A call to lose or improve your accidental content

When we’re faced with so much content everyday, successful marketers produce less. They craft each piece, making it stand out with clever, clear, creative thinking.

But even though we know that, many of us are missing opportunities to create great content.

What am I talking about? The problem is this: we get into the habit of ordering the same marketing items again and again without really thinking about it – often because it’s what key stakeholders have requested.

Next time, before getting the credit card out, take a step back and consider two questions:

  • What will buying this item achieve?
  • If it will achieve something valuable, how can you ensure that it represents your brand?

Let’s look at some examples of ‘accidental content’ – and how to make the most of them.

I’m not convinced branded pens or pencils have ever proven valuable – but how about if you were to do more than adding your logo to a plain pencil? What words will give people a sense of what it’s like to buy into your brand? The Office Group, for instance, decorates pencils with playful phrases to encourage people to take them and spread the word about their offering.

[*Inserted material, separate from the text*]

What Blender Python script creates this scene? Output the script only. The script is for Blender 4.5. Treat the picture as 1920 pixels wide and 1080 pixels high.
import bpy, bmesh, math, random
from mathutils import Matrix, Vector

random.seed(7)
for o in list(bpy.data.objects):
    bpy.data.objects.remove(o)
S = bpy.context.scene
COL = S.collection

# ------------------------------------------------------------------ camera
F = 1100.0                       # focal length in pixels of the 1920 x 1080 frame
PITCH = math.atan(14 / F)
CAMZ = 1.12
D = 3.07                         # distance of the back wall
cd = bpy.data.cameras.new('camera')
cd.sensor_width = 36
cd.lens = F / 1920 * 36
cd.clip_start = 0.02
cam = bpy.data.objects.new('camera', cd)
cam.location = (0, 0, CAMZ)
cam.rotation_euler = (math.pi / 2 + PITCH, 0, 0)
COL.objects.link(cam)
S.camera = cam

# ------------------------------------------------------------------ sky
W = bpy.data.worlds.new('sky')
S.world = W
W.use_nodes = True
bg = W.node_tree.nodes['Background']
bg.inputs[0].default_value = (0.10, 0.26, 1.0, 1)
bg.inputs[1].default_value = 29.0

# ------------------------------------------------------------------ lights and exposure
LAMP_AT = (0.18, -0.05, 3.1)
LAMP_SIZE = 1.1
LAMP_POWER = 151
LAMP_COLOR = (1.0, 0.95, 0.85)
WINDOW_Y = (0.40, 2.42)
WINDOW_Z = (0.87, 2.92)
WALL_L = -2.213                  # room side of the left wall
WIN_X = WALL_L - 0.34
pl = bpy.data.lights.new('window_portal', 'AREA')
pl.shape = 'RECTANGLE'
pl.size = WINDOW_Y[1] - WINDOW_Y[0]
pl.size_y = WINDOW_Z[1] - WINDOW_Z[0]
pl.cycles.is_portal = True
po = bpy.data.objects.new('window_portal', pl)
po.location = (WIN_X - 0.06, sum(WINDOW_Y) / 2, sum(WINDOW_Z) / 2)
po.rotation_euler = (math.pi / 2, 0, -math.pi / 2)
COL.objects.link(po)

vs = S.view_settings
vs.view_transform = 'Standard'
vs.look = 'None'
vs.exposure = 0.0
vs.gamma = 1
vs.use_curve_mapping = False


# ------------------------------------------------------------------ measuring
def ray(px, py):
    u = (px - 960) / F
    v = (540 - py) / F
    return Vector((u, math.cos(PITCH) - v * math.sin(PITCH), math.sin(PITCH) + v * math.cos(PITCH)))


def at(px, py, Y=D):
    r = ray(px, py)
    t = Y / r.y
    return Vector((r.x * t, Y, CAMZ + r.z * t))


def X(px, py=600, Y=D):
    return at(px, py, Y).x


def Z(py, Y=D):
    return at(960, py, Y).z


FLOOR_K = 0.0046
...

Branded notebooks are a similar example. Before ordering them to put on seats at an event, think about if a nice pad of paper represents anything about your brand. If you’re a tech firm, for instance, surely providing a notebook is outdated when you could be encouraging people to make digital notes.

If you are going to provide a notebook, what words or images could you use to bring your brand to life? For a consultancy, you might add an exercise to each page to get people thinking strategically and creatively about new products and services – a little like the ‘642 things to write about’ books.


Now we have LinkedIn profiles and websites, do you need a business card? Really? OK, if you do, how can you ensure it exemplifies your brand? I’m not talking about an American Psycho-style perfect font and precisely chosen shade of white. Chilli seed packets show the contact details for Mexican restaurant, Wahaca. One of the design companies I work with are obsessed with demonstrating their creative culture. Rather than business cards, they snap a Polaroid picture on the way to meetings. On the back they scribble down an idea, their telephone number and email address.

Where do I start with websites? Nearly all businesses have one, but very few realise how difficult it is to do it well. The first step many businesses take is to look at what their competitors are doing, but this will cloud your view. Don’t start by listing what you sell either. Instead, think about what you want people to do as a result of reading your website and how you will create that action. Think about the emotional and rational responses you need to build in and the journey you’ll take them on through the site.

Every company produces different marketing items. These are just a handful of moments where it would be valuable to pause and consider if there’s an opportunity to develop them into standout content. The result: you improve the brand experience and increase the chances of commercial success. As a side effect, you prove your creativity and marketing smarts.